Case study · anonymised

How a Riverina onion packer cut centre-of-stack rot with a folding vented pallet box

A Riverina (NSW) brown-onion grower-packer running curing and cold storage.

Folding Vented Pallet Box (IBC) in use — A Riverina (NSW) brown-onion grower-packer running curing and cold storage

The operation

This is a mid-sized brown-onion grower-packer in the NSW Riverina, lifting several thousand tonnes a season and curing the crop on-site before it moves to domestic retail DCs and the occasional export consignment. Onions are unforgiving in storage: they keep respiring after harvest, they sweat, and a bulb that sits in trapped humidity in the middle of a deep stack will rot and take its neighbours with it. The packhouse manager described it bluntly as paying for product twice — once to grow it, once to throw it away.

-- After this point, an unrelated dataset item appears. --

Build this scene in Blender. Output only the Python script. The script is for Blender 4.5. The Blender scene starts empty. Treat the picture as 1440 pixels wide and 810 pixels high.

The problem with the old handling

For years the crop was cured and stored in solid-walled timber bins. The walls blocked airflow, so the curing air the team pushed through the shed never really reached the core of each bin. Condensation collected against the boards, the timber itself held moisture, and every few weeks someone would tip out a bin and find a soft, spoiled pocket at the centre. The bins also splintered, shed the odd nail into the line, and were heavy and awkward to reposition by hand. Out of season they sat in the yard at full height, eating shed space that the business would rather have used for anything else.

Why this product

They standardised on the folding vented Australian-Standard pallet box. The specifications matched the job almost line for line. The full-height vented walls let curing and respiration air move straight through the bulb mass instead of stalling against a solid board, which is the single most important thing for an onion bin. The food-grade PP and HDPE construction hoses clean and survives the wash-down and audit regime that a retail-supplying packhouse lives under, where timber simply fails swabs. The external footprint of 1162×1162×785 mm drops onto their existing Australian-Standard racking and handling, and the 1082×1082×640 mm internal cavity gives a genuine 750 litres of usable volume. With a 3,000 kg static rating they can stack bins deep in the store; the 1,000 kg dynamic rating means a forklift moves them full without drama; and the 500 kg racking figure gives a defined, compliant number to design beam storage around rather than guessing off the static headline. Crucially for a seasonal business, the box folds down to just 299 mm. That is the part that changed how they think about the off-season.

How the rollout went

They began with a single block's worth of bins as a trial through one curing cycle, then expanded once the centre-of-stack spoilage they were used to seeing simply did not appear. The 53 kg empty weight is heavier than a flimsy crate but well within what a forklift handles all day, and the smooth moulded walls meant no more snagged bags or splinter complaints on the grading line. The biggest operational change came at the end of the season: instead of parking rigid bins in the yard, the crew collapses them to 299 mm and stacks the empties roughly four-to-one against the erected height. The same shed bay now holds about four times the number of bins it used to, and when empties do travel — back from a DC, or between the block and the shed — the truck carries far more per trip.

The estimated result

The headline win is shrink. On a crop where stored-onion losses can run into the high single digits, the team believes the move to genuine through-stack ventilation has cut spoilage by an estimated few percentage points of stored volume. On a multi-thousand-tonne intake, even a two-to-three-percent reduction in rot recovers more value in a single season than the bins cost to buy — we frame that as an estimate, not a guarantee, because actual shrink swings with weather, cultivar and store conditions year to year. On top of that, folding the empties is estimated to reclaim around 75% of the off-season storage footprint the rigid timber bins demanded, and to lift the payload on any empty-return leg by a similar margin. Against timber bins that were being condemned and replaced every two to three seasons, an HDPE/PP box with a decade-plus service life also pulls the long-run replacement spend down sharply. The packer's own summary: the bin earns its keep on shrink alone, and the freight and replacement savings are the bonus.